[p4] Branching strategy for major.minor.patch versioning
Brian Jones
caneridge at gmail.com
Fri Sep 21 08:22:20 PDT 2007
Rick,
I'm working to install a very similar process where I work as well. I think
the key to making branches work, regardless of how you do it, is to create a
branching culture within the development community where tools and people
follows the same branching protocol. In a way, that is the real message in
the Perforce book, for me anyway.
I'm working towards the second branching model you mention except that we
are project focused, not version focused:
. 1.0.0 1.0.1 1.1.0 2.0.0 2.1.0
. / / / / / .
. /-1.0--------- /-1.1---- /-2.0---- /-2.1 .
./ / / / .
.--main--------------------------------------------------------
For us, the n.0 branches are project branches. These have a project manager
and drive to one or more releases, some of which may be concurrent, so
1.0.0could be developed at the same time as
1.1.0 and 1.0 could be developed at the same time as 1.1 for some period of
time. I think the real key here lines in how merging is done. I'm proposing
the following for my organization:
* No one works on main
* Forward work takes place on the tip of project branches
* Drive to completion work takes place on release branches
* Work is delivered to older code and is merged to newer code
* New code is not merged to older code (unless a special case arises)

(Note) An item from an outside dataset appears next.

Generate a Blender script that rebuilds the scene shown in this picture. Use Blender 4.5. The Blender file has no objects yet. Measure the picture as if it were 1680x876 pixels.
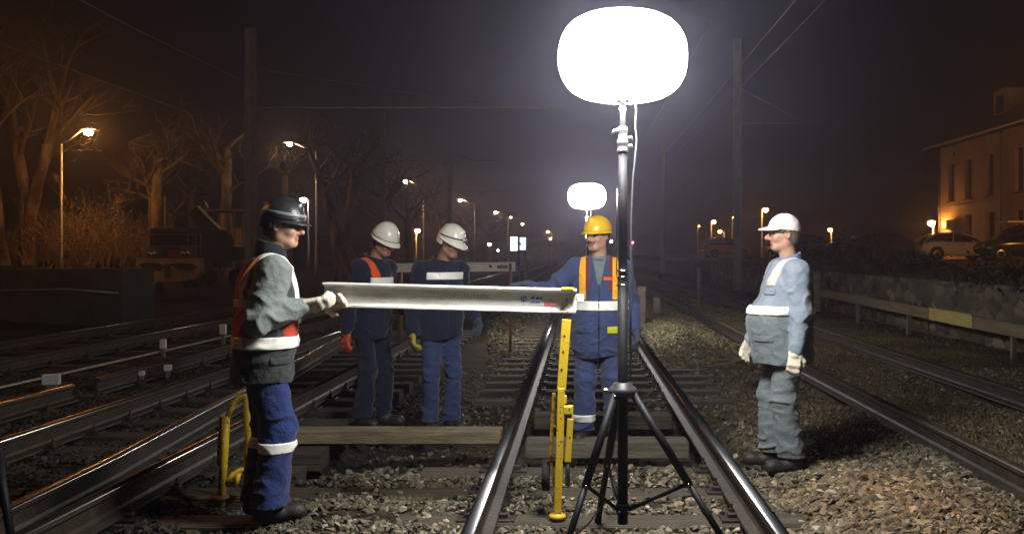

With these automated merges
* 1.0.0 to 1.0.1 (if program appropriate)
* 1.0.1 to 1.0 (assuming there will be a 1.0.2 release)
* 1.0 to 1.1 (probably stopped before 1.1.0 is created)
...etc
* 2.1 merges without conflict to main
Our branching diagram will look more like this (R11 = your 1.0.0), the
numbers don't really matter that much here:
. R11 R12 R21 R22 .
. / / / / .
. /-P1 ------X /-P2 -------- .
./ \\\\\\\\ / \\\\\\\\\\\\\ .
.--main------------------------ .
X means project stops development
\ is a merge back to base branch
For us it will work like this:
* Project P1 starts on their own project branch (your 1.0)
* They work and auto merge to main
* When R11 starts, R11 merges to P1
* When R12 starts, R11 may merge to R12 if R12 wants those changes
* R12 merges to P1 if there will be a R13 or to P2 if it is the last release
* Work on P1 stops when there are no more releases to make
* P2 can start at any time (due to the auto merges to main)
* When P2 starts, P1 to main merges are redirected: P1 to P2 and P2 then
merges to main
There are some ethics questions here such as:
* Should R12 merge to P1 even though no future releases are planned? Doing
this would allow management to start a R13 in the future without setup
costs. It also means that only P1 would merge to P2. Release branches never
merge across project boundaries.
* It might help to have a perforce trigger to turn off checkin for branches
where development has stopped. This helps stop some accidents from
happening.
I spent about 2 months writing an object oriented auto merge script for
Perforce. I'm not sure what I would do if I had to depend on developers
doing all the merges. I'd have to give that some thought. I also plan to do
continuous integration builds on all branches where there is active
development. These builds will include the automated merges when required
and will generate a build failure when merge conflicts occur.